Truthfully, children these days must be taught to be wary of strangers--dressed in strange garbs or not--for their own protection. Even if the child were not afraid of you, your generosity may not have been well received. Being that you are used to an environment of trust and love and that you are a teacher of little ones, it was only natural that sprung into action. I'm sorry that your intentions were not well received. I, for one, appreciate all the good work that our religious do and people like you give me hope. Perhaps next time you can gently offer Mama Bear the tissue for her pup. As for your opinion of what is appropriate, preach it Sister!

Tracy said...

"She'll look like a harlot with fins!"

Ahaha! Add that to my favotite quotes list. But seriously, as something of a knitwit myself, I know that craft stores can be dangerous and terrifying places, especially to those who are not, ah, familiar with their particular workings.

That lady needs to take a serious chill-pill. So her kid got scared! If you ask me, children *need* to have the wits scared out of them once in a while. It's good for them.

Sister Mary Martha said...

Well, it IS Halloween afterall.

Tim said...

Ditto here with the whooping laughter...

"That crazy nun!"

Milehimama said...

I just had a little rant on my blog about that very thing - my pet peeve is "Jasmine" from Aladdin.
It amazes me, with all the weirdos and pedophiles, why mothers would dress their children like their "open for business".
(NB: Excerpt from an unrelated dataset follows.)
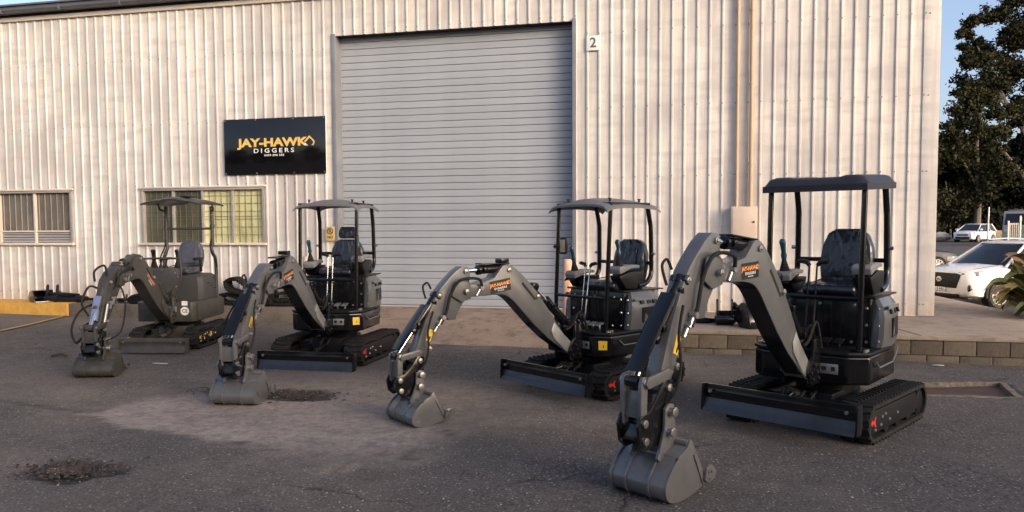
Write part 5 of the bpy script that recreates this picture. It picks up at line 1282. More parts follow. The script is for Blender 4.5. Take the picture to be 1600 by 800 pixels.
loose_hitch((0.56, 10.82, SLAB), (0, 0, 4), 0.98, 'black hitch with two upright prongs on the slab beside a tipped bucket')
t = thing('ripper_tooth', (0.30, 10.95, SLAB), R(8), 'black curved ripper tooth lying on the slab left of the pronged hitch', 'ripper')
b = MB(); b.prism([(-0.24, 0.02), (-0.20, 0.13), (-0.10, 0.10), (0.06, 0.075), (0.20, 0.06), (0.20, 0.02), (0.04, 0.0), (-0.10, 0.0)], -0.03, 0.03); b.build('shank', M_BLACK, t, bevel=0.006)
b = MB(); b.prism([(-0.27, 0.0), (-0.17, 0.0), (-0.17, 0.16), (-0.22, 0.17), (-0.27, 0.10)], -0.06, 0.06); b.build('bracket', M_BLACK, t, bevel=0.006)
loose_hitch((-11.44, 12.06, SLAB), (0, 0, 12), 0.92, 'black hitch with two ears standing on the yellow kerb by the shed')
loose_bucket((-11.66, 12.03, SLAB), (0, 0, 150), 0.72, 0.22, 'low black bucket lying on the yellow kerb left of the two eared hitch', hinge=False)
t = thing('grader_blade', (-11.12, 12.08, SLAB), R(4), 'flat black blade attachment lying on the kerb right of the two eared hitch', 'attachment')
b = MB(); b.prism([(-0.20, 0.0), (0.20, 0.0), (0.22, 0.16), (-0.16, 0.19), (-0.22, 0.10)], -0.03, 0.02); b.build('plate', M_BLACK, t, bevel=0.008)
b = MB(); b.cyl((-0.2, -0.03, 0.05), (0.21, -0.03, 0.05), 0.045, n=12); b.build('tube', M_SATIN, t, bevel=0.004)
t = thing('auger', (-10.45, 12.10, SLAB), R(2), 'black auger drill lying along the kerb behind the leftmost arm', 'auger')
b = MB(); b.cyl((-0.45, 0, 0.06), (0.75, 0, 0.06), 0.028, n=10); b.build('shaft', M_SATIN, t)
b = MB(); rows = []
for q in range(37):
    a = 2 * PI * q / 12; x = 0.05 + q * 0.018; rows.append([(x, 0.025 * math.cos(a), 0.07 + 0.025 * math.sin(a)), (x, 0.085 * math.cos(a), 0.085 + 0.085 * math.sin(a))])
b.grid(rows); b.grid([[(p[0] + 0.006, p[1], p[2]) for p in r_] for r_ in rows]); b.build('flight', M_SATIN, t)
b = MB(); b.cyl((-0.50, 0, 0.07), (-0.36, 0, 0.07), 0.065, n=14); b.cyl((-0.36, 0, 0.07), (-0.27, 0, 0.07), 0.045, n=12); b.build('drive_head', M_SATIN, t, bevel=0.006)
b = MB(); b.cyl((0.74, 0, 0.06), (0.80, 0, 0.06), 0.05, 0.012, n=10); b.build('tip', M_SATIN, t)
loose_bucket((-9.58, 12.06, SLAB), (0, 0, 200), 0.62, 0.19, 'black bucket on the kerb behind the boom of the small dark grey digger', hinge=False)

def loose_track(loc, eul, pts, w, label):
    t = thing('rubber_track', loc, 0, label, 'rubber track', 'spare rubber tracks heaped by the shed wall'); t.rotation_euler = [R(a) for a in eul]
    P = spline([Vector((x, 0, z)) for x, z in pts + [pts[0]]], 6)[:-1]; n = len(P); out = []; inn = []
    for i, p in enumerate(P):
        d = (P[(i + 1) % n] - P[i - 1]).normalized(); nn = Vector((d.z, 0, -d.x)); out.append(p + nn * 0.014); inn.append(p - nn * 0.014)
    b = MB(); S = lambda Q, y: [(p.x, y, p.z) for p in Q]
    b.grid([S(out, -w), S(out, w), S(inn, w), S(inn, -w), S(out, -w)], True); tr = b.build('belt', M_RUBBER, t, fix=True)
    L_ = arclen([(p.x, p.z) for p in P], 44); src = None
    b = MB(); b.hexa([(-0.013, -w, -0.02), (0.013, -w, -0.02), (0.013, w, -0.02), (-0.013, w, -0.02), (-0.008, -w, 0.032), (0.008, -w, 0.032), (0.008, w, 0.032), (-0.008, w, 0.032)])
    for x, z, a in L_:
        M = Matrix.Translation((x, 0, z)) @ Matrix.Rotation(-a, 4, 'Y')
        if src is None: src = b.build('lug', M_RUBBER, t, smooth=False); src.matrix_local = M
        else: inst(src, 'lug', t, M)
loose_track((-6.72, 12.08, SLAB + 0.01), (0, 0, 3), [(-0.66, 0.10), (-0.5, 0.03), (0, 0.03), (0.5, 0.03), (0.66, 0.08), (0.52, 0.14), (0, 0.10), (-0.5, 0.16)], 0.10, 'black rubber track lying flat at the bottom right of the heap behind the second arm')
loose_track((-7.45, 12.07, SLAB + 0.01), (0, 0, -6), [(-0.56, 0.10), (-0.42, 0.03), (0, 0.03), (0.42, 0.03), (0.54, 0.08), (0.40, 0.15), (0, 0.11), (-0.42, 0.19)], 0.10, 'black rubber track lying flat at the bottom left of the heap')
loose_track((-7.42, 12.08, SLAB + 0.18), (0, 12, 5), [(-0.42, 0.16), (-0.34, 0.03), (0.0, 0.02), (0.40, 0.04), (0.48, 0.11), (0.30, 0.20), (0, 0.17), (-0.28, 0.25)], 0.13, 'black rubber track folded on top of the heap, leaning to the right')
loose_track((-6.82, 12.12, SLAB + 0.19), (0, -8, -4), [(-0.50, 0.10), (-0.40, 0.02), (0.0, 0.02), (0.45, 0.02), (0.55, 0.09), (0.36, 0.17), (0, 0.13), (-0.35, 0.17)], 0.10, 'black rubber track lying on the flat one at the right of the heap')

# ------------------------------------------------------------------ cars
def car(name, loc, yaw, st, gh, label, cat, paint, wb, tr, tw, group=None, trim=False, z_mir=1.0):
    """st: body stations (x, half width, z bottom, z shoulder); gh: (bottom z, top z, x front bottom, x front top, x rear top, x rear bottom, half width bottom, top)"""
    t = thing(name, loc, yaw, label, cat, group)
    rows = []
    for (x, w, zb, zt) in st:
        h = zt - zb
        half = [(0.0, zb), (w * 0.80, zb), (w * 0.97, zb + 0.10 * h), (w * 1.0, zb + 0.42 * h), (w * 0.985, zb + 0.74 * h), (w * 0.94, zb + 0.92 * h), (w * 0.80, zt), (0.0, zt + 0.03)]
        rows.append([(x, y, z) for y, z in half] + [(x, -y, z) for y, z in half[-2:0:-1]])
    b = MB(); b.grid(rows, True); n = len(rows[0]); b.add(rows[0], [tuple(range(n))]); b.add(rows[-1], [tuple(range(n))])
    bd = b.build('body', paint, t, fix=True, angle=38)
    z0, z1, xa, xb, xc, xd, w0, w1 = gh
    zm = z0 + 0.93 * (z1 - z0)
    def lv(f): return (xa + (xb - xa) * f, xd + (xc - xd) * f, w0 + (w1 - w0) * f, z0 + (z1 - z0) * f)
    rows = []
    for f in (-0.15, 0.0, 0.5, 0.95):
        a, d, w, z = lv(f); bow = 0.10
        rows.append([(a + bow, 0, z), (a + bow * 0.6, w * 0.6, z), (a - 0.02, w * 0.93, z), (a - 0.12, w, z), (d + 0.15, w, z), (d, w * 0.85, z), (d - 0.03, 0, z), (d, -w * 0.85, z), (d + 0.15, -w, z), (a - 0.12, -w, z), (a - 0.02, -w * 0.93, z), (a + bow * 0.6, -w * 0.6, z)])
    b = MB(); b.grid(rows, True); b.add(rows[-1], [tuple(range(12))]); b.build('window_glass', M_CARG, t, fix=True, angle=40)
    a, d, w, z = lv(0.93); rows = []
    for k_, dz in ((1.0, 0.0), (1.015, 0.02), (0.93, 0.055), (0.7, 0.075), (0.3, 0.083)):
        cx = (a + d) / 2; rows.append([(cx + (p[0] - cx) * k_, p[1] * k_, z + dz) for p in [(a + 0.10, 0, 0), (a + 0.06, w * 0.6, 0), (a - 0.02, w * 0.94, 0), (a - 0.14, w * 1.0, 0), (d + 0.15, w, 0), (d, w * 0.85, 0), (d - 0.03, 0, 0), (d, -w * 0.85, 0), (d + 0.15, -w, 0), (a - 0.14, -w, 0), (a - 0.02, -w * 0.94, 0), (a + 0.06, -w * 0.6, 0)]])
    b = MB(); b.grid(rows, True); b.add(rows[-1], [tuple(range(12))]); b.build('roof', paint, t, fix=True, angle=50)
    for s in (-1, 1):
        a0, d0, w_0, zz0 = lv(-0.12); a1, d1, w_1, zz1 = lv(0.97)
        b = MB(); b.tube([(a0 - 0.03, s * w_0 * 0.99, zz0), (a1 - 0.05, s * w_1 * 0.99, zz1)], 0.034, 8); b.build('roof_pillar', paint, t); b = MB(); b.tube([(d0 + 0.10, s * w_0 * 0.95, zz0), (d1 + 0.10, s * w_1 * 0.98, zz1)], 0.075, 8); b.build('roof_pillar', paint, t)
        xm = (a0 + d0) / 2 + 0.05; xt = (a1 + d1) / 2
        b = MB(); b.tube([(xm, s * (w_0 + 0.004), zz0), (xt, s * (w_1 + 0.002), zz1)], 0.026, 6); b.build('door_pillar', M_CARG if trim else M_SATIN, t)
        b = MB(); b.box(xa - 0.32, xa - 0.12, min(s * (w0 + 0.03), s * (w0 + 0.22)), max(s * (w0 + 0.03), s * (w0 + 0.22)), z0 + 0.02, z0 + 0.16); b.build('door_mirror', paint, t, bevel=0.035)
        for x in (wb / 2, -wb / 2):
            wm = max(w for xx, w, _, _ in st)
            b = MB(); yo = s * (wm - tw * 0.5)
            if True:
                rows = []
                for i in range(13):
                    an = PI * i / 12 * 1.12 - 0.06 * PI
                    rows.append([(x + rr * math.cos(an), s * (wm + dy), tr + rr * math.sin(an)) for rr, dy in ((tr * 1.06, -0.12), (tr * 1.06, 0.012), (tr * (1.24 if trim else 1.10), 0.014), (tr * (1.27 if trim else 1.12), -0.06))])
                b.grid(rows); b.build('wheel_arch', M_SATIN, t, fix=True)
            b = MB(); b.cyl((x, yo - s * 0.11, tr), (x, yo + s * tw * 0.45, tr), tr * 1.05, n=24); b.build('wheel_well', M_DARK, t)
            b = MB(); ro = [(tr * 0.70, -0.11), (tr * 0.95, -0.11), (tr, -0.08), (tr, 0.08), (tr * 0.95, 0.112), (tr * 0.72, 0.108)]
            b.grid([[(x + r_ * math.cos(2 * PI * i / 28), yo + s * (dy + 0.02), tr + r_ * math.sin(2 * PI * i / 28)) for i in range(28)] for r_, dy in ro], True)
            wl = b.build('wheel', M_TYRE, t, fix=True)
            b = MB()
            for i in range(10):
                an = 2 * PI * i / 10; c_, s_ = math.cos(an), math.sin(an); p = lambda r_, o: (x + r_ * c_ - o * s_, yo + s * 0.115, tr + r_ * s_ + o * c_)
                q = [p(tr * 0.12, -0.02), p(tr * 0.70, -0.022), p(tr * 0.70, 0.022), p(tr * 0.12, 0.02)]; b.hexa(q + [(a_, b_ + s * 0.015, c2) for a_, b_, c2 in q])
            b.cyl((x, yo + s * 0.10, tr), (x, yo + s * 0.135, tr), tr * 0.17, n=14)
            b.grid([[(x + r_ * math.cos(2 * PI * i / 28), yo + s * dy, tr + r_ * math.sin(2 * PI * i / 28)) for i in range(28)] for r_, dy in ((tr * 0.66, 0.10), (tr * 0.66, 0.135), (tr * 0.73, 0.135), (tr * 0.73, 0.10))], True)
            b.build('rim', M_CHR, wl, fix=True)
    return t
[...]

My kids always like to be St. Elizabeth of Hungary. She has a crown and flowers. A close second is St. Agnes, because she has a lamb. The boys, of course, like St. Sebastian so they can have fake blood and arrows.

Yeah, it's good for kids to be scared by nuns. Makes 'em behave in church, gives 'em something to talk about on Letterman, should they have the misfortune of being a celebrity.

duchessSoF said...

Halloween IS my birthday. It is also REFORMATION DAY, I just find the need to remind you.

I love you sistah mary martha.

Sister Mary Martha said...

Perhaps then Duchess, you will reform on your birthday.

duchessSoF said...

LOL

Carolina Cannonball said...

A harlot with fin! Priceless!

Colleen said...

I just read this for the 2nd time and still laughed so hard and loud that my cat fled the room! This is honesty in a good cause-- just wonderful. Please don't ever stop telling it like it is.

Former Altar Boy said...

Hi Sister, just dropped in from the Lair of Catholic Cavemen. You had me laughing out loud!

Kasia said...

Hm. That mother sounded strikingly like a co-worker of mine, but her daughter is only two, so it can't be the same person. I could readily see her berating a nun for accidentally frightening her child...and I could even more readily see her dressing a four-year-old up as the Little Mermaid...ahem. She and I have had repeated, vocal disagreements about appropriate attire for both children and adults.

Harlot with fins...that's classic. God bless you, Sister!